1917. Le capitaine Hardt (Conrad Veidt), le commandant du sous-marin allemand U-29, est envoyé pour prendre contact avec un agent allemand près des îles Orcades, à proximité de la base de la flotte britannique. Pendant ce temps, Anne Burnett, une institutrice, se rend aux îles Orcades pour tenir son poste. Mais en chemin, elle est enlevée par des agents allemands et une autre femme (Valerie Hobson) prend sa place pour jouer le rôle d'Anne Burnett. Celle-ci donne les instructions de la mission à Hardt : il s'agit de faire couler la flotte britannique par un groupe de U-Boote, grâce aux renseignements obtenus par le lieutenant Ashington (Sebastian Shaw), un traître à la solde des Allemands. Mais la mission de Hardt ne va pas se dérouler exactement comme prévu...
L'espion noir, un film sorti en 1939, marque la première collaboration entre les réalisateurs britanniques Michael Powell et Emeric Pressburger -qui deux ans plus tard signeront le fameux 49ème parallèle. Ils sont réunis par Alexander Korda, un producteur et réalisateur britannique d'origine hongroise, pour adapter un roman d'espionnage de Joseph Storer Clouston, lui-même natif des îles Orcades. Le film est produit par les studios américains Columbia Pictures afin de respecter les quotas dans les cinémas britanniques, qui doivent accueillir des productions nationales.

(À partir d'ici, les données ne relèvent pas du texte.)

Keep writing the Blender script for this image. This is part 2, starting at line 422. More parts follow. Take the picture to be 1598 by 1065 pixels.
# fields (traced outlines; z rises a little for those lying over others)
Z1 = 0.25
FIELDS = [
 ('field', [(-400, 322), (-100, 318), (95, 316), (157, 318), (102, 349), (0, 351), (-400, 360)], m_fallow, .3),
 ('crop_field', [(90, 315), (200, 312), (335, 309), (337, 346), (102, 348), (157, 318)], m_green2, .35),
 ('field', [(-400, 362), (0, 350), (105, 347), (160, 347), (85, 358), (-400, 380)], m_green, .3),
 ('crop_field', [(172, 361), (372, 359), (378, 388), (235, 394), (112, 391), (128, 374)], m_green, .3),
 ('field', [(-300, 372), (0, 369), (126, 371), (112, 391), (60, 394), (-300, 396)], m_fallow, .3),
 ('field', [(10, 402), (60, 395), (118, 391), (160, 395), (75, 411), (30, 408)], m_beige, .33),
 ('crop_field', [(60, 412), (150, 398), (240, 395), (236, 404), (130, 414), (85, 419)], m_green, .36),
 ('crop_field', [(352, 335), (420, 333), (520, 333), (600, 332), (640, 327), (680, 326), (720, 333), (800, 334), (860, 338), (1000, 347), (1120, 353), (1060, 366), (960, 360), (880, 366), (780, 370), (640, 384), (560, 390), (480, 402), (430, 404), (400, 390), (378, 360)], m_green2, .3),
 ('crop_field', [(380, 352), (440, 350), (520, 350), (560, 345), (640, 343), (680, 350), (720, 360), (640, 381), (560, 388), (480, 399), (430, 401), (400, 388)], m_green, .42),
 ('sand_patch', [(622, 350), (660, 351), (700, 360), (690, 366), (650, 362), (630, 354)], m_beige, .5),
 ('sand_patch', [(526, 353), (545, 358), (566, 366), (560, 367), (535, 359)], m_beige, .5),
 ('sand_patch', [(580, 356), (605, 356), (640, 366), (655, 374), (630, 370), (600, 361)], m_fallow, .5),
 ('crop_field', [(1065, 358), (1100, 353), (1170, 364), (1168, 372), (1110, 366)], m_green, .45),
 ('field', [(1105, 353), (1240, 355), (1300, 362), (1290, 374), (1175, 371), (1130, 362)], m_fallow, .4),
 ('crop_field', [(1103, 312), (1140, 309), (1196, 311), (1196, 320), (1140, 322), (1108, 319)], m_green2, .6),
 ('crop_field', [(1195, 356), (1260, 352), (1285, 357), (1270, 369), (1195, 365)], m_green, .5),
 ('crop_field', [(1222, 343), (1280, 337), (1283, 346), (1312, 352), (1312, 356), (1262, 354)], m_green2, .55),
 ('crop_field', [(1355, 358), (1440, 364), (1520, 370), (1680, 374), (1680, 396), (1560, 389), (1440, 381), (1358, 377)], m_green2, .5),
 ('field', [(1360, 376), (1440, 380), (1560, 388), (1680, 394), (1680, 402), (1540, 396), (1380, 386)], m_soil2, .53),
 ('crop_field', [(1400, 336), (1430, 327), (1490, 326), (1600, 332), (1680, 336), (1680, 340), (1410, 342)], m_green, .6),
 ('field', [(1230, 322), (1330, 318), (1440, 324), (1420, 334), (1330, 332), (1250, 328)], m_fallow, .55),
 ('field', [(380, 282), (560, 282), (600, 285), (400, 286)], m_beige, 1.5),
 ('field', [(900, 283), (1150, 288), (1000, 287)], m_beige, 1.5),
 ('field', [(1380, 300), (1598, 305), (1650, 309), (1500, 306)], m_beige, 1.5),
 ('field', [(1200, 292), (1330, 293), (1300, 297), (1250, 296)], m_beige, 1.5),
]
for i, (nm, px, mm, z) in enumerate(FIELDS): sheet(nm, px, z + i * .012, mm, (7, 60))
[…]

Comme dans 49ème parallèle, les deux réalisateurs arrivent à aller au-delà de la présentation binaire du film de guerre entre le camp "ami" et le camp "ennemi" -ce qui est d'autant plus remarquable que Pressburger, journaliste et scénariste à l'UFA, a fui l'Allemagne au moment de la montée du nazisme. Et cela a d'autant plus d'impact que le film sort à la veille de la Seconde Guerre mondiale, en 1939. Si le film débute par une mise en scène autour de l'équipage du sous-marin allemand, qui attire la sympathie, cette vision est contrebalancée par l'exécution de l'institutrice britannique par les agents allemands. Les Britanniques, au contraire, n'apparaissent d'abord pas sous leur meilleur jour, avec l'officier stipendié par l'Allemagne, par exemple. L'insistance sur les portraits d'une communauté locale -celle des îles Orcades- n'est également pas très à l'avantage des Anglais, entre le révérend qui insiste absolument pour inviter tout le monde à dîner afin de bénéficier de tickets de rationnement, ou bien ce civil curieux reconverti en policier scrutateur. Le tout sur fond de paysage écossais nocturne, embrumé. L'étude de caractères de la première partie du film, en huis clos, laisse la place à la course au succès ou à l'échec de la mission. Le final donne comme leçon que la guerre laisse finalement peu de place au sentiment... bref, un film qui annonce par bien des égards 49ème parallèle, ce qui justifie déjà de le regarder.